[Data items]
+ + + +

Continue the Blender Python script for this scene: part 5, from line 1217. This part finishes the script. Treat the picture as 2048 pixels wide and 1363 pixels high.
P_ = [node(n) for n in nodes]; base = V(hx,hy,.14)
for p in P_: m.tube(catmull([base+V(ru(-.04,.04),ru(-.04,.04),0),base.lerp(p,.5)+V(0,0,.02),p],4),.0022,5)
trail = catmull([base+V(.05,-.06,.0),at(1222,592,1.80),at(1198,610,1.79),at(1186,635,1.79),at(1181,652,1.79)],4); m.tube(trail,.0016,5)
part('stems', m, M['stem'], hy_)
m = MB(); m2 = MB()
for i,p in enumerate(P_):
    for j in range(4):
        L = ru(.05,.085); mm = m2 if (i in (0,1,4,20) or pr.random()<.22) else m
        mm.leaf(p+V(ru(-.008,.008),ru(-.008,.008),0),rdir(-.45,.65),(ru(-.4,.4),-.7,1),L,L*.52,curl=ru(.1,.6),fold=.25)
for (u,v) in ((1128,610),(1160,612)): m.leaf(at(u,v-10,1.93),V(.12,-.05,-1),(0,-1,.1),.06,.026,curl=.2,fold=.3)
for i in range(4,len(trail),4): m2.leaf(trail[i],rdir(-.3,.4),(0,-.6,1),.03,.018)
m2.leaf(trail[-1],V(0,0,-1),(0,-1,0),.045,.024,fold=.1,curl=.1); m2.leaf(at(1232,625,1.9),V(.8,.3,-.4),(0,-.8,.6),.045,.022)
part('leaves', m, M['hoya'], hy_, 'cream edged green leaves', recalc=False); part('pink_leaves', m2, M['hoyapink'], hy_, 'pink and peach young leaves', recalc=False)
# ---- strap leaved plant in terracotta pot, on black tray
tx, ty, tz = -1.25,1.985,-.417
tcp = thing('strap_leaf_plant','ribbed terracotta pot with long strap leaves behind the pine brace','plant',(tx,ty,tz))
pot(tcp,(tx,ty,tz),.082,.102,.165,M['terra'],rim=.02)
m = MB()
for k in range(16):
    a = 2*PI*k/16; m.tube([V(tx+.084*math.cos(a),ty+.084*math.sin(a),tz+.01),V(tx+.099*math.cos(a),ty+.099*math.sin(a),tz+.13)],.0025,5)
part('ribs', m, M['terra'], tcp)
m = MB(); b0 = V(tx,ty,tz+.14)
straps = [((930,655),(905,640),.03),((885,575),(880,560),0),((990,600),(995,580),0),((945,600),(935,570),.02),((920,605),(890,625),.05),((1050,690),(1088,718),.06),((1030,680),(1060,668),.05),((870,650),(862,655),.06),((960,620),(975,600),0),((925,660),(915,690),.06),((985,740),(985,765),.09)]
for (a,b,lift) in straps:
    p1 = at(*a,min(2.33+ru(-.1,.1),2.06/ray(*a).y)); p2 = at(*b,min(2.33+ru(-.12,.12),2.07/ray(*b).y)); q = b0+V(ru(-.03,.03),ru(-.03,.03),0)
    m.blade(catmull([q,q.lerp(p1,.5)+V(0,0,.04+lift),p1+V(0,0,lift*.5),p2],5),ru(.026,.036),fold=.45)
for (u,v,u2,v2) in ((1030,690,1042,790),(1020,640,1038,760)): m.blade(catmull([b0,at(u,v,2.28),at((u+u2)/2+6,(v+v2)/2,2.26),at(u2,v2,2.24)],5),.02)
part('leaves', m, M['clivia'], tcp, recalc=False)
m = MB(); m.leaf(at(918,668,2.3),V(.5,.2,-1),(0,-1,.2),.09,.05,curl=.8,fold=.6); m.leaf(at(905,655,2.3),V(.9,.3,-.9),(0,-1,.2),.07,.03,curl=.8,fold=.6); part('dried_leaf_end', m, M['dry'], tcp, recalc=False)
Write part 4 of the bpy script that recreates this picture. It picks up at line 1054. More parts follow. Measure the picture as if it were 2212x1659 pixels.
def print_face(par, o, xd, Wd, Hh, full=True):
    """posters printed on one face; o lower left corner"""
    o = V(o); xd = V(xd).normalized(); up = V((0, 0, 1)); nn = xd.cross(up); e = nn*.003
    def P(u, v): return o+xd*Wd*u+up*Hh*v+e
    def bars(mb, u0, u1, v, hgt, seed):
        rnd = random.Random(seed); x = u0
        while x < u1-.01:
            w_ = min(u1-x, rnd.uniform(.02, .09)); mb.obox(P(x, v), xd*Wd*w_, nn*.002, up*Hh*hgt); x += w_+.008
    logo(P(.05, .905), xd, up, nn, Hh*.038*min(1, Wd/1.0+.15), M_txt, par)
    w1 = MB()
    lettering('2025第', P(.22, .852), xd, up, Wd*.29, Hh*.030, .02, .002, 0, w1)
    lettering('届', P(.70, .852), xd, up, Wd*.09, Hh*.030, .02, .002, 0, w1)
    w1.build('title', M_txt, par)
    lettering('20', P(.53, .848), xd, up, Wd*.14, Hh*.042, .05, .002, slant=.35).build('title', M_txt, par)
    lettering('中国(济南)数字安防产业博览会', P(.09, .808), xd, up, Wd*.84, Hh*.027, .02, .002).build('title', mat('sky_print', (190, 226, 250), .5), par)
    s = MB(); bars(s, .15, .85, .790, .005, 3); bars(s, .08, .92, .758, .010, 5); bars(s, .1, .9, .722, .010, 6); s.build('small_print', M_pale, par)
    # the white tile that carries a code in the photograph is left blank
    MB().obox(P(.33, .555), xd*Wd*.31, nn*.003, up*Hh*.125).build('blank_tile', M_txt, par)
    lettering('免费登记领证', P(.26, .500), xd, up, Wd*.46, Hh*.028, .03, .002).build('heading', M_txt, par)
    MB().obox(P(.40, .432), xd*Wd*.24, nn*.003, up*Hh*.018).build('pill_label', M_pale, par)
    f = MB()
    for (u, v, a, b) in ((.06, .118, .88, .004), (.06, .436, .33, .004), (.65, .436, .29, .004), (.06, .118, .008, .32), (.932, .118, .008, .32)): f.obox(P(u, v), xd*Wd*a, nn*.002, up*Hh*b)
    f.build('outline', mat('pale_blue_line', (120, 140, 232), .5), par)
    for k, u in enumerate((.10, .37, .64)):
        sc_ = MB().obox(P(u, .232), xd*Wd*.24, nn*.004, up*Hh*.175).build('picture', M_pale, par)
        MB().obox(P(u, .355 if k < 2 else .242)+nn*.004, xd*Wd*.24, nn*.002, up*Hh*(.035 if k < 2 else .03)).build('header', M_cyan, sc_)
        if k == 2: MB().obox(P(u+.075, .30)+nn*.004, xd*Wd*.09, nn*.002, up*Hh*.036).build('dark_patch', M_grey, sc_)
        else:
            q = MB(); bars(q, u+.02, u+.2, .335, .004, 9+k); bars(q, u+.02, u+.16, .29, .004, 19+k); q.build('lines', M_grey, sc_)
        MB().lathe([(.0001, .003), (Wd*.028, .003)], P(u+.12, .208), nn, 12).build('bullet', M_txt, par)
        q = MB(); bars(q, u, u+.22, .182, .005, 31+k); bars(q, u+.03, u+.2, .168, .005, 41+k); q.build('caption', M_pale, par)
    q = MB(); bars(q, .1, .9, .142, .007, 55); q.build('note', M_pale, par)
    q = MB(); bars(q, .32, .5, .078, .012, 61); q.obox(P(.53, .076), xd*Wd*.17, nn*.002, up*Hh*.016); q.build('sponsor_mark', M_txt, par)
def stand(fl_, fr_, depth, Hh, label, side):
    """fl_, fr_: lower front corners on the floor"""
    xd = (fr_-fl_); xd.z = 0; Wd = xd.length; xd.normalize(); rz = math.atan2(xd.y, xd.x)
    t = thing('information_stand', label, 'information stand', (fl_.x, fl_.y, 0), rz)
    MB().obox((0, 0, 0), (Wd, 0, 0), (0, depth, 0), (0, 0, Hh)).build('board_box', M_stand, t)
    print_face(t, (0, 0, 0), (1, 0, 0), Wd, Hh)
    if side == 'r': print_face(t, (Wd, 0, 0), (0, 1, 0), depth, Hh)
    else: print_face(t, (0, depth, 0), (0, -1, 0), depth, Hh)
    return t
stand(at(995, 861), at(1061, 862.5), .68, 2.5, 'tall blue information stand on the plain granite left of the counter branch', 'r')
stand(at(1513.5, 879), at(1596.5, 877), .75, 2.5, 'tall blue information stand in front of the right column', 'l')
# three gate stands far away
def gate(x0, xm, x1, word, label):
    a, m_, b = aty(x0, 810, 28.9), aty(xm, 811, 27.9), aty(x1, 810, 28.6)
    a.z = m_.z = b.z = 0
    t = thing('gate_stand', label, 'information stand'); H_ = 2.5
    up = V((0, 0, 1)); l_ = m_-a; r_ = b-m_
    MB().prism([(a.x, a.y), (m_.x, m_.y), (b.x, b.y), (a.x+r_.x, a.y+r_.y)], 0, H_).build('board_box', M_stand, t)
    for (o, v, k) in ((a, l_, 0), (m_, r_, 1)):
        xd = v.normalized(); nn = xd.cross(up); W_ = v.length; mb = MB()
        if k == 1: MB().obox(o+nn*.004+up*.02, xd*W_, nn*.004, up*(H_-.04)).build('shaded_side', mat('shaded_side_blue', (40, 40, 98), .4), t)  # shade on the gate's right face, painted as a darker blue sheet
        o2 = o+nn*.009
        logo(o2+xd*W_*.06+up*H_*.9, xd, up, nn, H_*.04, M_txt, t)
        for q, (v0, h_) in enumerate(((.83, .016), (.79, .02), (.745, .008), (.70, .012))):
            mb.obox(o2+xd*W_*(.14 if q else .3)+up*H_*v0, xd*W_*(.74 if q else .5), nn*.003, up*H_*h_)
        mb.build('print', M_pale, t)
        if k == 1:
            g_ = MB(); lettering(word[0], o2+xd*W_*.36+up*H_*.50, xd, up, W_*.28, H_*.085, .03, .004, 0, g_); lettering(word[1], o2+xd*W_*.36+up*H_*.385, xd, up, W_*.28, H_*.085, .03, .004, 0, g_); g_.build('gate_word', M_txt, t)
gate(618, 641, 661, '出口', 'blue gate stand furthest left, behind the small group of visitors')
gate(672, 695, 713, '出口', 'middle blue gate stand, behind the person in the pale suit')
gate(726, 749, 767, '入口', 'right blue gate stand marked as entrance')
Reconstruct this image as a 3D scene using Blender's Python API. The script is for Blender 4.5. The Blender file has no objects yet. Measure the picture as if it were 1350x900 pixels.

+ + + +

**Given instruction**
Which lines contain "that"? Copy each of them out.

**Solution**
Write part 4 of the bpy script that recreates this picture. It picks up at line 1054. More parts follow. Measure the picture as if it were 2212x1659 pixels.
    # the white tile that carries a code in the photograph is left blank